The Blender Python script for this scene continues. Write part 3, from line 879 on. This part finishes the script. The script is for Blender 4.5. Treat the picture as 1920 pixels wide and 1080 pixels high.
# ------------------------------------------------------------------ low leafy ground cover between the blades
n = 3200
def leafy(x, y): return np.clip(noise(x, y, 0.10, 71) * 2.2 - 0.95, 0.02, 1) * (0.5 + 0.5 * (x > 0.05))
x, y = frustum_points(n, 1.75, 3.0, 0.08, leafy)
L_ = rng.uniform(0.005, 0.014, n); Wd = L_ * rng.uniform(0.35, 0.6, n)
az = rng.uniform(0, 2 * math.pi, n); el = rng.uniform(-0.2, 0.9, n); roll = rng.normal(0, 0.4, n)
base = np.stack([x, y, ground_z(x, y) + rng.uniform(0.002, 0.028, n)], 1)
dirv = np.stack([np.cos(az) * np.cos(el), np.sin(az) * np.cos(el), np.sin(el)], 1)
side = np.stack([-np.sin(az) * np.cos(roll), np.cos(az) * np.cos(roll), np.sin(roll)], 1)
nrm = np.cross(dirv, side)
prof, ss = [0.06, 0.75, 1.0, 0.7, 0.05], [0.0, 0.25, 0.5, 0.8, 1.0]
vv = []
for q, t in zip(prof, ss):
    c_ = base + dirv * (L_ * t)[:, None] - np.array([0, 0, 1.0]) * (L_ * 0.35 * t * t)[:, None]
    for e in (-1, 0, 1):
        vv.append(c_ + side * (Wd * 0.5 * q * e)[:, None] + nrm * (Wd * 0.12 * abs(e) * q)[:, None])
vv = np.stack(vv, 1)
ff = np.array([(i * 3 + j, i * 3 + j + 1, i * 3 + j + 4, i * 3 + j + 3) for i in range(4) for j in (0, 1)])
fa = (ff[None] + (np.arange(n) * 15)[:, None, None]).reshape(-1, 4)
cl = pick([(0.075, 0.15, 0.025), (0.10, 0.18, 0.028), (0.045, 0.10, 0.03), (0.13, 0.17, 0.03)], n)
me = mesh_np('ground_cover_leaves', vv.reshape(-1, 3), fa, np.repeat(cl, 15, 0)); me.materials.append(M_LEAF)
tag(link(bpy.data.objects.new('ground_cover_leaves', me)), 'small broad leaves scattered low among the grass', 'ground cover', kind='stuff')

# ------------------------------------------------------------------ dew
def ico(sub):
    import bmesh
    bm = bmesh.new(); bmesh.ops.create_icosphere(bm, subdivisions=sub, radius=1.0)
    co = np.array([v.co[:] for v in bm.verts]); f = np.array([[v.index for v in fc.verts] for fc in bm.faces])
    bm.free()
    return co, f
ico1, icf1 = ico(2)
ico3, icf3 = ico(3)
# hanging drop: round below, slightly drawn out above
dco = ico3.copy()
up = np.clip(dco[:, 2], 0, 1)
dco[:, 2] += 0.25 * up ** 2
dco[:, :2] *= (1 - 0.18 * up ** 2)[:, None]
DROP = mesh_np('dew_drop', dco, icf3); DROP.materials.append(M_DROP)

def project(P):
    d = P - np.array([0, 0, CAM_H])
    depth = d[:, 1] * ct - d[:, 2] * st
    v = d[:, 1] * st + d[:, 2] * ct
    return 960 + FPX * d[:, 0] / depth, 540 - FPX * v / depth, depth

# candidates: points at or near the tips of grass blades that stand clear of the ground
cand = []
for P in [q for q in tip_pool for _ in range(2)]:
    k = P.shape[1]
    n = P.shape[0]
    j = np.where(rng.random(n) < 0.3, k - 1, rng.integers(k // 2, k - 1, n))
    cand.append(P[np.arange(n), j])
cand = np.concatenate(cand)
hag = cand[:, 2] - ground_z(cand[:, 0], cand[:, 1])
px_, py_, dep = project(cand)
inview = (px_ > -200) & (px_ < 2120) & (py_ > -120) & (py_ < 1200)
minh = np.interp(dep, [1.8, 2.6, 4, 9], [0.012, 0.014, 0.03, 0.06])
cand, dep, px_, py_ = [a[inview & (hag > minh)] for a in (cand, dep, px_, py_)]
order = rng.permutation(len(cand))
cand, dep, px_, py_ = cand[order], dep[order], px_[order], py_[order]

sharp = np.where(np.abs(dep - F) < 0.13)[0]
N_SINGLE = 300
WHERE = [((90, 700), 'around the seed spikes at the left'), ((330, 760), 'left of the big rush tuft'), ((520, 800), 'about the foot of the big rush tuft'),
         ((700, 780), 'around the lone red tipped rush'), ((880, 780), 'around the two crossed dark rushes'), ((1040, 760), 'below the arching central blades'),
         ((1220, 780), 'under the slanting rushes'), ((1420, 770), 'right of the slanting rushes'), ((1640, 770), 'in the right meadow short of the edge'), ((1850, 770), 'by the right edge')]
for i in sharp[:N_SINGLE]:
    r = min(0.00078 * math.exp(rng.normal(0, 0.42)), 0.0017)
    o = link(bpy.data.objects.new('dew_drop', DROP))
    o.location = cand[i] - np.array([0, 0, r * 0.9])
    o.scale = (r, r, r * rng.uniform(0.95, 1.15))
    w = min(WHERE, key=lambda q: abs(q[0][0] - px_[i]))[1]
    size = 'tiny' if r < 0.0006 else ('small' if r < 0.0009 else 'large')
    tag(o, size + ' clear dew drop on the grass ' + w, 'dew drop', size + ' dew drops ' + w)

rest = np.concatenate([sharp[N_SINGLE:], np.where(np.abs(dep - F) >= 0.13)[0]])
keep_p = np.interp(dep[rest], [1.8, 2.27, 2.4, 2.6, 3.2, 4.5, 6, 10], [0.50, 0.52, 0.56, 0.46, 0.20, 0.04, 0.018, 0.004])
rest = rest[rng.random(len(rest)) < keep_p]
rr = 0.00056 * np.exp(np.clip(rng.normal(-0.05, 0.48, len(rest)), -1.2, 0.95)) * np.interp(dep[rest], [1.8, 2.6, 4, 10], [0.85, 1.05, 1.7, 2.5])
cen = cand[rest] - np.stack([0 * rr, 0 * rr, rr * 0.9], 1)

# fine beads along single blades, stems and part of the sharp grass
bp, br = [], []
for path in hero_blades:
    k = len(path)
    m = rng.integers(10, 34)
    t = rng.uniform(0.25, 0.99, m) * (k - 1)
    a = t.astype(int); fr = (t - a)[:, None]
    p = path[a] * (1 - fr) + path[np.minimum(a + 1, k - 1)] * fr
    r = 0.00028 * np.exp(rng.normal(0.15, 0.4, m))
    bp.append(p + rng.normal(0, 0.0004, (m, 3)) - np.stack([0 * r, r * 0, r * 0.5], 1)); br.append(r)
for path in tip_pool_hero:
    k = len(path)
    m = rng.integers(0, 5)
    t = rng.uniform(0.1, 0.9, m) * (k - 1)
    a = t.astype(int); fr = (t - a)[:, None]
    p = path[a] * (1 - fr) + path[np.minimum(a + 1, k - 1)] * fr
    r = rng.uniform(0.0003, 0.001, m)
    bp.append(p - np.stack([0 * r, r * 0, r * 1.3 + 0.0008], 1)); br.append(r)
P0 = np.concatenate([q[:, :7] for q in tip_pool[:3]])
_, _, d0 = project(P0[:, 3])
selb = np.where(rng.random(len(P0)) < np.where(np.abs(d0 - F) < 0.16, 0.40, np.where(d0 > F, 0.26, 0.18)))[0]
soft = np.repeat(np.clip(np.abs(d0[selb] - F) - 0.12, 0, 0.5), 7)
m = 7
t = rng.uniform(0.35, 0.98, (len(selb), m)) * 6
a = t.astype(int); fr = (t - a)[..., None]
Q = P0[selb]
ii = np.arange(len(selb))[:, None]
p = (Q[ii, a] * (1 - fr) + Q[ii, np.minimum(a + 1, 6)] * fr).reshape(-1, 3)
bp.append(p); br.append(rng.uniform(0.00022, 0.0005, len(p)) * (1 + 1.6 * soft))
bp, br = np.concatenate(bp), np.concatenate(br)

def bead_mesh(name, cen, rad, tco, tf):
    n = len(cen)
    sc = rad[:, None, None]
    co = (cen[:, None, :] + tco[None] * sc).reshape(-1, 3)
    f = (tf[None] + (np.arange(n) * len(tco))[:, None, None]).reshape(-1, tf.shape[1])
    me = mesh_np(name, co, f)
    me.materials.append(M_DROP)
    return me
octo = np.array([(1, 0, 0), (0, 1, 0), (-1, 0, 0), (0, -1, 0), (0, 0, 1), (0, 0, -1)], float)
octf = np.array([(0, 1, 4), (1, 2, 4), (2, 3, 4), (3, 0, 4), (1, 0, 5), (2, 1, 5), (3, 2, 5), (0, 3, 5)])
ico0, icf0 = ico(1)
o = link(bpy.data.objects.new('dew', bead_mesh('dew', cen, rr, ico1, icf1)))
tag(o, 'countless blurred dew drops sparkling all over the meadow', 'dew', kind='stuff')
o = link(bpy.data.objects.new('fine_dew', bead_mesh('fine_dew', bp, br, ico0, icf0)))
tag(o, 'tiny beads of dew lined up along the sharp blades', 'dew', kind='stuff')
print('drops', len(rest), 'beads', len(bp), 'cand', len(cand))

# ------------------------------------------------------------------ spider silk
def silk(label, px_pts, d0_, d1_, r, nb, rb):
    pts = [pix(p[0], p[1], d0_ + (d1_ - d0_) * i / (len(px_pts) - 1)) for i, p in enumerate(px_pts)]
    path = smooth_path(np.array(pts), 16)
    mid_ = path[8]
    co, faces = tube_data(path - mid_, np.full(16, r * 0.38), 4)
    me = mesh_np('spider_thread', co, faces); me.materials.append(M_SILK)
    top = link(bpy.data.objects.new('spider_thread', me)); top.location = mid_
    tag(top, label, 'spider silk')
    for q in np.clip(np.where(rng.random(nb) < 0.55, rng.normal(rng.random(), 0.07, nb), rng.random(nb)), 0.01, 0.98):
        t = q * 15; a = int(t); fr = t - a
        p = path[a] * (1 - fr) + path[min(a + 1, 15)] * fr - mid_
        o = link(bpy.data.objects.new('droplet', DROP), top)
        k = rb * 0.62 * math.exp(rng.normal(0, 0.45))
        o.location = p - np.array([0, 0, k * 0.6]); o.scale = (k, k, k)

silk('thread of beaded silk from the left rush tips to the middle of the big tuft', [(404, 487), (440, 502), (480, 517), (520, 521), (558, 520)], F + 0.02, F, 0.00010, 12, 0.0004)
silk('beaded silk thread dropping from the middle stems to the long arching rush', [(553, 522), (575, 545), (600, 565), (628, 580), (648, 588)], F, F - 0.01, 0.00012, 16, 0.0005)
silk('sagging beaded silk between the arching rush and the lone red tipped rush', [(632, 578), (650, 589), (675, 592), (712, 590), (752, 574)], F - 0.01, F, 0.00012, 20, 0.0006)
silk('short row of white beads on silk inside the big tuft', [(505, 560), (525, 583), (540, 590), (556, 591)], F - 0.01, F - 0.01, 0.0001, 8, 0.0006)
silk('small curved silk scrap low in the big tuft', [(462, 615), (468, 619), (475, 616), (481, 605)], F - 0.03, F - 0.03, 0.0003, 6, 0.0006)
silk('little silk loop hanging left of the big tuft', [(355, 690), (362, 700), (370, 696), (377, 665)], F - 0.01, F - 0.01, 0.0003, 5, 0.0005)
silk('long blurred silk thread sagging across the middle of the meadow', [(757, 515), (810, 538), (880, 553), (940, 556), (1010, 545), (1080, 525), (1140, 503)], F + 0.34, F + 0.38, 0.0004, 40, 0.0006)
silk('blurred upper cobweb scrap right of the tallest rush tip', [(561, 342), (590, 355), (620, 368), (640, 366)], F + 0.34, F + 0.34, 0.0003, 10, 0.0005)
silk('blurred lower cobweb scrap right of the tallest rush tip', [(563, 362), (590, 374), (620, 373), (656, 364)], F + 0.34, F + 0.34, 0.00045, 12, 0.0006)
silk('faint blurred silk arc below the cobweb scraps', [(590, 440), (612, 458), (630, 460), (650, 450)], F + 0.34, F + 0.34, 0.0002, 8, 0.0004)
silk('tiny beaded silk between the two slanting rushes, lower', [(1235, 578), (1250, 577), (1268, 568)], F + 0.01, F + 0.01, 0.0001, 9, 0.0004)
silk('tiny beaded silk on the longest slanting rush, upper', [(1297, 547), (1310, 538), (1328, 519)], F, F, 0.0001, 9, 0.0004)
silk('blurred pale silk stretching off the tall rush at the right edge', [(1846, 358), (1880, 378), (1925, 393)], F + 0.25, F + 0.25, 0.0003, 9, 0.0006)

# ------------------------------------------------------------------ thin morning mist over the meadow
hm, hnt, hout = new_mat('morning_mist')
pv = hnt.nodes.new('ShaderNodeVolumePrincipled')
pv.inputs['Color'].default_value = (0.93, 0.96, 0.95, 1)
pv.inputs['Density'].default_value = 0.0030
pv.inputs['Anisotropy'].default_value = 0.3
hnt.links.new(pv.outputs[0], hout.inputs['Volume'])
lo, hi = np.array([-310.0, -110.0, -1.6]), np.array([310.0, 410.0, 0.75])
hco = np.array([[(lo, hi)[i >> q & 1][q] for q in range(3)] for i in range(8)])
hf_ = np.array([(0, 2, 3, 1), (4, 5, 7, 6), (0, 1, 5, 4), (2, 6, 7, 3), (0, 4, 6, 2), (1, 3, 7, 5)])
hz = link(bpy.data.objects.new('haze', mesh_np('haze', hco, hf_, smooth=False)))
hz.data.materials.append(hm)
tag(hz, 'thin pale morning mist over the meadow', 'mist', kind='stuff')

━━━━━━

* Exercise goal *
Scan the listing above and identify each line holding the string "part"; copy every such line.

* Exercise solution *
The Blender Python script for this scene continues. Write part 3, from line 879 on. This part finishes the script. The script is for Blender 4.5. Treat the picture as 1920 pixels wide and 1080 pixels high.
# fine beads along single blades, stems and part of the sharp grass